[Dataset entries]
>>>>>

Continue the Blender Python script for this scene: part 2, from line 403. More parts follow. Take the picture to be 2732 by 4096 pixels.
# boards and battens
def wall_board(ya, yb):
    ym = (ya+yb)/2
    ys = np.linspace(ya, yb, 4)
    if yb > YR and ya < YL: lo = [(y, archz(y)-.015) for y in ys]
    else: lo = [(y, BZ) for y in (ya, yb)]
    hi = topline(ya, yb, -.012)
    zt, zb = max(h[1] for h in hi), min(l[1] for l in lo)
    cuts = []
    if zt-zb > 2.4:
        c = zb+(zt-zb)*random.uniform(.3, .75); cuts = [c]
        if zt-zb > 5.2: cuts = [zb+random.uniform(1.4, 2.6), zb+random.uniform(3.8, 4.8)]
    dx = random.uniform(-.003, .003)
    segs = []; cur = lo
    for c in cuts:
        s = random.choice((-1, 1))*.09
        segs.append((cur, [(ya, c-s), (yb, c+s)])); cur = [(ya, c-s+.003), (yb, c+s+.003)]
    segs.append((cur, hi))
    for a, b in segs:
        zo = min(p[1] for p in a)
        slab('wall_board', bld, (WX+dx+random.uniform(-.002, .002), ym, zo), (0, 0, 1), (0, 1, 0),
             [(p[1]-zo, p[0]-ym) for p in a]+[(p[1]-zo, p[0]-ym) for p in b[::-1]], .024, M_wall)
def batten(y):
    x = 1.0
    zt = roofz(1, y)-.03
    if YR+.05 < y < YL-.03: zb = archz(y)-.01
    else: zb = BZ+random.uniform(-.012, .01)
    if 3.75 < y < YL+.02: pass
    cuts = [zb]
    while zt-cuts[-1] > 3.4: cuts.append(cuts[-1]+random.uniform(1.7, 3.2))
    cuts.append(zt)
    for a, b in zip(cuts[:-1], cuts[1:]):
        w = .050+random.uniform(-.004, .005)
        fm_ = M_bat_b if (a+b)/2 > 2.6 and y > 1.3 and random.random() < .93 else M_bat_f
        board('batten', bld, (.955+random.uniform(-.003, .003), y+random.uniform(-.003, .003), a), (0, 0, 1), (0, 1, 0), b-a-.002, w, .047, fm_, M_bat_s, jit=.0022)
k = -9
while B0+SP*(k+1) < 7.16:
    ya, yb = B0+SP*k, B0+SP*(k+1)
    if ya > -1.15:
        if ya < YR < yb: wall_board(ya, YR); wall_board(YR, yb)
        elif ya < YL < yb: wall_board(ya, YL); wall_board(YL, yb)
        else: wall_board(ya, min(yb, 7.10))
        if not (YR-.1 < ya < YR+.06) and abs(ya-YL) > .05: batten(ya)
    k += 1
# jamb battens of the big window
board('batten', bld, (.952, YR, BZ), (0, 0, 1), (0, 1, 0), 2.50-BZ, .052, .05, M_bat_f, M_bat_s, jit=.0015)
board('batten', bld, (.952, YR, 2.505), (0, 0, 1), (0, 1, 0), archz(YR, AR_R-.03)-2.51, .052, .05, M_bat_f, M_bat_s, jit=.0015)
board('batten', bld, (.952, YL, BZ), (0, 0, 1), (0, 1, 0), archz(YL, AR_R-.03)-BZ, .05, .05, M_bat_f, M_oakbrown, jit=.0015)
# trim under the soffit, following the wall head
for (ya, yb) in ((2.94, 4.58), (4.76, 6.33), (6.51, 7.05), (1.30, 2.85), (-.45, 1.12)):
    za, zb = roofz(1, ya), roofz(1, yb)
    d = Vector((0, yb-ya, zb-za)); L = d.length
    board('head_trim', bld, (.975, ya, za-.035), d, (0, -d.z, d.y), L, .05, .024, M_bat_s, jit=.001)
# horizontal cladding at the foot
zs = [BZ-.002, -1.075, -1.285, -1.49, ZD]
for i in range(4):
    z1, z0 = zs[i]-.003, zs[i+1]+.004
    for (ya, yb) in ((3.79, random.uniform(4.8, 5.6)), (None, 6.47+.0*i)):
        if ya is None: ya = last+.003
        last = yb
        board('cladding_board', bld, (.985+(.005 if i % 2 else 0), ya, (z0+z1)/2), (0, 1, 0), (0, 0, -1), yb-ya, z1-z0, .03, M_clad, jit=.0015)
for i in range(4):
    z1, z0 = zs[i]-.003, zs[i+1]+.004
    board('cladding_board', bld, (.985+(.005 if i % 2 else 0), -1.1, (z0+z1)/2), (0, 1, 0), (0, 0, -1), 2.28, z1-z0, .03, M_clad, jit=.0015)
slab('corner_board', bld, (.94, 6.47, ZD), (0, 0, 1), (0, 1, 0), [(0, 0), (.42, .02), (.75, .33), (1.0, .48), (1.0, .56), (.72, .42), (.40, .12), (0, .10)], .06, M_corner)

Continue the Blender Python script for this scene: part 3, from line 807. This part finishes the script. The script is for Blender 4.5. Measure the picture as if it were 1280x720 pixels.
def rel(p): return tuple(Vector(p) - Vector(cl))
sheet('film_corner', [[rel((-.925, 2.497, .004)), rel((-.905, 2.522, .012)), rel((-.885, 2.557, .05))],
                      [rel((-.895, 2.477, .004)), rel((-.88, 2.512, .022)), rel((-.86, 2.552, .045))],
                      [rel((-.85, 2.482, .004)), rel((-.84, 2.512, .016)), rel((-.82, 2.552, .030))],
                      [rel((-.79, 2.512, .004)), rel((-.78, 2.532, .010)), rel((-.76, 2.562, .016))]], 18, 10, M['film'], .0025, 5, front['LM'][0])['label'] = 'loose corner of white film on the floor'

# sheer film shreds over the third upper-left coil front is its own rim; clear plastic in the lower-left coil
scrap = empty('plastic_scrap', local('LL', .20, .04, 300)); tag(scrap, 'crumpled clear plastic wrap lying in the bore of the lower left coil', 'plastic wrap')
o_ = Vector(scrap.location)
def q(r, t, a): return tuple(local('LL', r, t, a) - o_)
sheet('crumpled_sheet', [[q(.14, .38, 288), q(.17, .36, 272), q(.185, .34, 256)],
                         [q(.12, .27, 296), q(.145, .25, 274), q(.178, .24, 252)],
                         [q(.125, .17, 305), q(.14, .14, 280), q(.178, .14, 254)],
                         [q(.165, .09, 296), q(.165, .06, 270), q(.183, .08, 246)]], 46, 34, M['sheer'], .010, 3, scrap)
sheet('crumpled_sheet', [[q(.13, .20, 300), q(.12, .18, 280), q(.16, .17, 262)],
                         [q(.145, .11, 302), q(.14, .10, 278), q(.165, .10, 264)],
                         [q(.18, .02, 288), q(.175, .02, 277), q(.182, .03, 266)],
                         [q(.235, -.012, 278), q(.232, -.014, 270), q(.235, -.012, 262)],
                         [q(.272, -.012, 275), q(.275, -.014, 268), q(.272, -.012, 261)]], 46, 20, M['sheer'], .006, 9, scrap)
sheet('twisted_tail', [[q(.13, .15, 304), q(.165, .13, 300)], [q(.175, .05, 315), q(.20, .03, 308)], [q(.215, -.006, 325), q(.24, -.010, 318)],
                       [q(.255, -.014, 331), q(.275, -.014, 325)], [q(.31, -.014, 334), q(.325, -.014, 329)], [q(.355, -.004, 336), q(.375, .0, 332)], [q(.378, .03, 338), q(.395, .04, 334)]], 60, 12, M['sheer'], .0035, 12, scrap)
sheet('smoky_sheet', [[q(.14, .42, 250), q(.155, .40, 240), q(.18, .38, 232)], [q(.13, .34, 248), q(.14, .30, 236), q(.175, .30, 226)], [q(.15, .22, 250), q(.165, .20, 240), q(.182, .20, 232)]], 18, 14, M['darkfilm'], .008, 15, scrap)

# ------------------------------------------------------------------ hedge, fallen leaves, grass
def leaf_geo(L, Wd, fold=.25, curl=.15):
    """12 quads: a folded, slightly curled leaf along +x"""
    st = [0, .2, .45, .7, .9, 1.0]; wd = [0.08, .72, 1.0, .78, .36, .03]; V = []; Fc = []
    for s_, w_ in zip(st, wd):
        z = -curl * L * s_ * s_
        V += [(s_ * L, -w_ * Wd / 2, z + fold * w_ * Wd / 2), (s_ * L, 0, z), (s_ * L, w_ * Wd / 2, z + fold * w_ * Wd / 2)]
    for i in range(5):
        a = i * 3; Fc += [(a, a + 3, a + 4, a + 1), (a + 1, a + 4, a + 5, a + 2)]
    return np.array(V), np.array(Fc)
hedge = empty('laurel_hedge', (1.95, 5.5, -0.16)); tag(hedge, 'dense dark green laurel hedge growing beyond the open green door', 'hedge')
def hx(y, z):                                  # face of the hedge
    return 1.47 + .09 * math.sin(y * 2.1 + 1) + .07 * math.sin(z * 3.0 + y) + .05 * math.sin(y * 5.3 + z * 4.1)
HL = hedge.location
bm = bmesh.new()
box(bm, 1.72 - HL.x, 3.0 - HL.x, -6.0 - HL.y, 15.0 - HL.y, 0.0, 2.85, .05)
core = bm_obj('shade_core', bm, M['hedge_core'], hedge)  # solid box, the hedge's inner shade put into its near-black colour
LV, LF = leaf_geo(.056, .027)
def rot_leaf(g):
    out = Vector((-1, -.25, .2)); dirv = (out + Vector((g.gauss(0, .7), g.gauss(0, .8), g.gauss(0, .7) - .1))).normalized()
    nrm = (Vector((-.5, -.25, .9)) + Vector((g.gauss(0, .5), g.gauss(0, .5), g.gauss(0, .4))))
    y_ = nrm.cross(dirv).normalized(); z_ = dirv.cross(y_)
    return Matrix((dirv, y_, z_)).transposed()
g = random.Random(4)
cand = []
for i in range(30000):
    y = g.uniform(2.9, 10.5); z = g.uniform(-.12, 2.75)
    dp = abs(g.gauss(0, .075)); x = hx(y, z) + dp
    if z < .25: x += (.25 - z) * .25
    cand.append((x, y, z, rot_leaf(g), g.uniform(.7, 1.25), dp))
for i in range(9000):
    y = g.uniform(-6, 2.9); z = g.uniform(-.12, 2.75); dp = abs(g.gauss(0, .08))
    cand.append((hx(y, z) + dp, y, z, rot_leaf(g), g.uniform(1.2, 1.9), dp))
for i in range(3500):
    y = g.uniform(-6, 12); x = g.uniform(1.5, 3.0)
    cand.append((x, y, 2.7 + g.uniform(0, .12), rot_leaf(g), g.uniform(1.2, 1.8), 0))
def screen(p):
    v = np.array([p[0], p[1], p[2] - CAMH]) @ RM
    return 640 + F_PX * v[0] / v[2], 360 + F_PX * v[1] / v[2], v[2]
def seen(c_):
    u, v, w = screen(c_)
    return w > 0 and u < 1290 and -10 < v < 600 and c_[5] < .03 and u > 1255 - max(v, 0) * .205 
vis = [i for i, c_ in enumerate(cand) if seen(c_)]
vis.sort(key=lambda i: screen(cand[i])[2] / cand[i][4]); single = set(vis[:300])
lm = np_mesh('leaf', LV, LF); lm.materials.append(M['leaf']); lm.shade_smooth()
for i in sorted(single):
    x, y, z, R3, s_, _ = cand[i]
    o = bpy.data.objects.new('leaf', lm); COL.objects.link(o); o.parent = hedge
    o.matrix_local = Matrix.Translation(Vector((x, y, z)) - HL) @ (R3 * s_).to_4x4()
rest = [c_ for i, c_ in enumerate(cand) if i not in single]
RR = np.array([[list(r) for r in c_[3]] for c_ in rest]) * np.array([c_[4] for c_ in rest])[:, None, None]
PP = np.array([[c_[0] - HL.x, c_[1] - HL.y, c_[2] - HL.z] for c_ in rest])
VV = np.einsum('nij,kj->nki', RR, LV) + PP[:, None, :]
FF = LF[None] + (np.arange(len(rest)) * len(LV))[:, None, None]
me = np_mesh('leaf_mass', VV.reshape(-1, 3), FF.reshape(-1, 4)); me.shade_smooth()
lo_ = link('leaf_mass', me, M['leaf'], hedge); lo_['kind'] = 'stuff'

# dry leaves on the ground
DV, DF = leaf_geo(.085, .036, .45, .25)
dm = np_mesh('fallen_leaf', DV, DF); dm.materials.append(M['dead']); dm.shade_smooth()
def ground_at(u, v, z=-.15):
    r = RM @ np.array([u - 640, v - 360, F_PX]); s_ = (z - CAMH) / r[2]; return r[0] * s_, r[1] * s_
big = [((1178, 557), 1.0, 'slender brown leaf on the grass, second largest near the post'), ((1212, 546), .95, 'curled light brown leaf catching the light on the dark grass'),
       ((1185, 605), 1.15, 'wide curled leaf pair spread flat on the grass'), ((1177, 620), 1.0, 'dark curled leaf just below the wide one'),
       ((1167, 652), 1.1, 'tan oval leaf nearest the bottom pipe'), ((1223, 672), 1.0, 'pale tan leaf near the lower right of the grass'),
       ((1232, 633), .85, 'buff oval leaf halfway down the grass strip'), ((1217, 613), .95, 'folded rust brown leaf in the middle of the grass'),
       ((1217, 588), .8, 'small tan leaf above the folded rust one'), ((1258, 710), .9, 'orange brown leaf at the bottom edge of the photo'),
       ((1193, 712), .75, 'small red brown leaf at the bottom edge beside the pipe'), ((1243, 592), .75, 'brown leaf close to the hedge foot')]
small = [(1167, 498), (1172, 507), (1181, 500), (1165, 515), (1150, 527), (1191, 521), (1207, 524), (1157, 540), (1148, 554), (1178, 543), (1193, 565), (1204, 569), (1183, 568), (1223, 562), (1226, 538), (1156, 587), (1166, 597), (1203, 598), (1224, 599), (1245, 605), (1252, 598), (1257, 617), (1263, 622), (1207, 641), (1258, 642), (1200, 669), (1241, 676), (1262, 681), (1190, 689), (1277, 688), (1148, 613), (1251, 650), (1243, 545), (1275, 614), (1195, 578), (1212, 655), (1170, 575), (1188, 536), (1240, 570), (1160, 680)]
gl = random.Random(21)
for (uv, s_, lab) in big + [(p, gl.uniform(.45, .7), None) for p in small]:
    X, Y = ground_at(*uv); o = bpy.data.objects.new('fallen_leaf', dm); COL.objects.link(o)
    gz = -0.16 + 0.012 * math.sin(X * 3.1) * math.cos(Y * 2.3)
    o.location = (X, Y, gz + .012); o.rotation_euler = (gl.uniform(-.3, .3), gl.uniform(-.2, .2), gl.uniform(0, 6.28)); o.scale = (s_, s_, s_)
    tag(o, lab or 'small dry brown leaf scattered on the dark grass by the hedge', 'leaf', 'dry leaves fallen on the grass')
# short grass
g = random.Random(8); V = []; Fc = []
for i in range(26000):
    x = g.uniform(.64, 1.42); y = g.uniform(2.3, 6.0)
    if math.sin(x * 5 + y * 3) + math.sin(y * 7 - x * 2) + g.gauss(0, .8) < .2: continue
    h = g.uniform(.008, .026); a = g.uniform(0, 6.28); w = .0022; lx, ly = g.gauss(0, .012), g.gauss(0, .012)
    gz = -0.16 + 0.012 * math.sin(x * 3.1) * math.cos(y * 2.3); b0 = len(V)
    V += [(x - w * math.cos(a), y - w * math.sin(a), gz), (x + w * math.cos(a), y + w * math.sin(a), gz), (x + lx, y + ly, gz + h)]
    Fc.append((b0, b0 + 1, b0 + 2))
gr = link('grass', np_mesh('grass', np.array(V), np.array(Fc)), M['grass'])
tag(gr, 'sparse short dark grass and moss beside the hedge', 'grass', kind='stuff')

<<<<<

> _Task requirements_
Copy out exactly the lines from the one with "bm = bmesh.new()" through the one with "box(bm, 1.72 - HL.x, 3.0", counting both ends, and no other lines.

> _Correct result_
bm = bmesh.new()
box(bm, 1.72 - HL.x, 3.0 - HL.x, -6.0 - HL.y, 15.0 - HL.y, 0.0, 2.85, .05)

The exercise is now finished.